L’affaire Max Schrems c/ Facebook a fait ressurgir dans le débat la question de l’exercice de class actions en matière de protection des données personnelles. Maximilian Schrems, célèbre avocat autrichien en protection des données personnelles connu pour son combat contre le réseau social Facebook avait conduit une action collective contre le groupe en vertu d’une loi autrichienne. La Cour de Justice de l’Union européenne a affirmé dans une décision rendue le 25 janvier 2018 qu’il pouvait poursuivre le groupe Facebook en Autriche mais ne pouvait pas engager une action collective pour d’autres citoyens européens dont les lois de leurs Etats d’origine ne prévoient pas l’exercice d’une telle action.
Qu’en est-il en France ?
La loi pour la modernisation de la justice du XXIème siècle adoptée le 18 novembre 2016 a introduit dans le système judiciaire français la possibilité d’exercer une action collective en matière de protection des données personnelles. Bien loin du modèle américain de la class action, l’action de groupe peut être menée par les associations agréées et régulièrement déclarées depuis cinq ans au moins et dont l’objet statutaire est relatif à la défense de la protection des données personnelles.
Le champ d’application des dispositions de la loi Hamon du 17 mars 2014 relatives à l’action collective a été étendu aux préjudices immatériels.  Le préjudice moral étant toujours source de difficultés quand il s’agit de le quantifier, le texte prévoit seulement la possibilité de faire cesser un manquement. Le demandeur à l’action peut également demander la publicité de l’ordonnance du juge par le défendeur jugé responsable.
Récemment, la législation française relative aux actions de groupe en matière de données personnelles pourrait prendre un nouveau tournant avec l’introduction d’une action en réparation. Maître Olivier Itéanu, avocat en droit des nouvelles technologies, et le député La République en Marche, Eric Bothorel, sont à l’origine d’une proposition d’amendement en la matière qui a été adoptée par l’Assemblée nationale le 23 janvier 2018. C’est finalement l’amendement de la députée Paula Forteza qui a été adoptée par le Sénat le 12 mars 2018 dans le cadre du projet de loi adaptant le Règlement sur la Protection des Données.
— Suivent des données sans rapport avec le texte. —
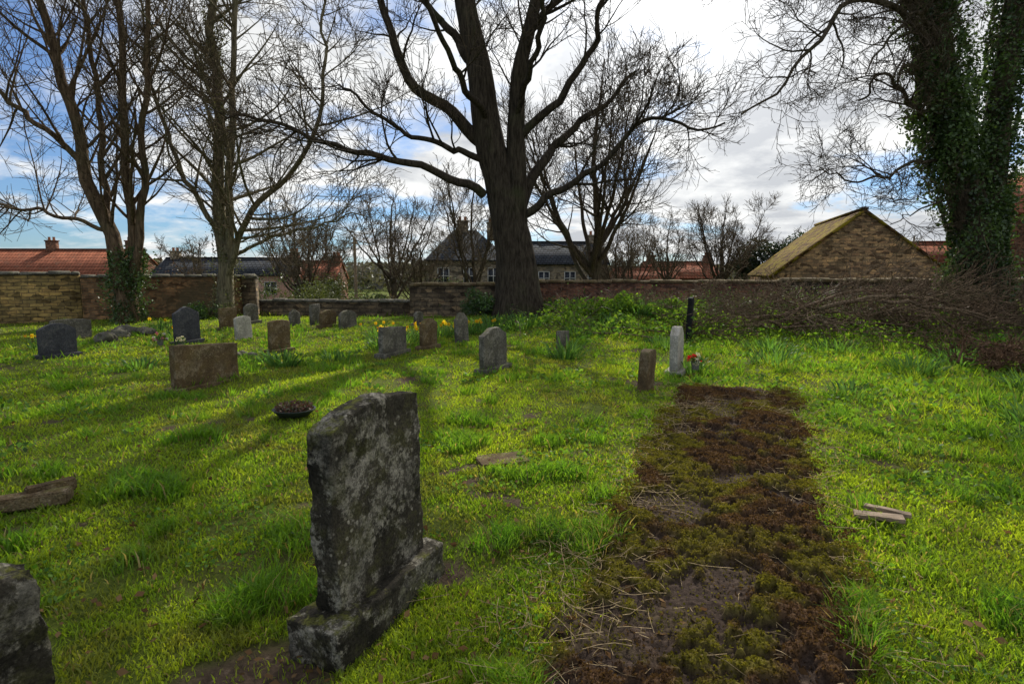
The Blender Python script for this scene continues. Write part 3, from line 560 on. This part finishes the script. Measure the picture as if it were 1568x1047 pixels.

L’article 43 ter relatif aux class actions dans la loi Informatique et Libertés de 1978 sera modifié afin d’assortir cette action de groupe d’un droit à réparation des « préjudices matériels et moraux subis ».
En outre, un autre amendement également adopté le même jour vient encadrer les conditions relatives à l’octroi de l’agrément aux associations.
A quoi peut-on s’attendre avec l’entrée en vigueur du Règlement Général sur la Protection des données (RGPD) ?
Le RGPD ne prévoit pas d’action de groupe bien qu’il ait vocation à remettre l’utilisateur au cœur de la gestion de ses données personnelles. En revanche, son article 80 permet aux victimes d’un usage abusif de données personnelles de mandater des organismes telles que des organisations ou associations agissant dans le domaine de la protection des données personnelles afin de réclamer la réparation du préjudice subi auprès de la CNIL.
Toutefois, un amendement a été adopté par le Sénat le 12 mars 2018 prévoyant que l’action de groupe prévue par la loi française en matière de données personnelles peut également être exercée en cas de manquement aux dispositions du RGPD.
Par ailleurs, le Sénat a apporté d’importantes modifications au projet de loi relatif à la protection des données personnelles notamment la fixation de la majorité numérique. Le texte n’a pas encore été adopté définitivement. Il ne reste donc plus qu’à suivre de près le déroulement des évènements.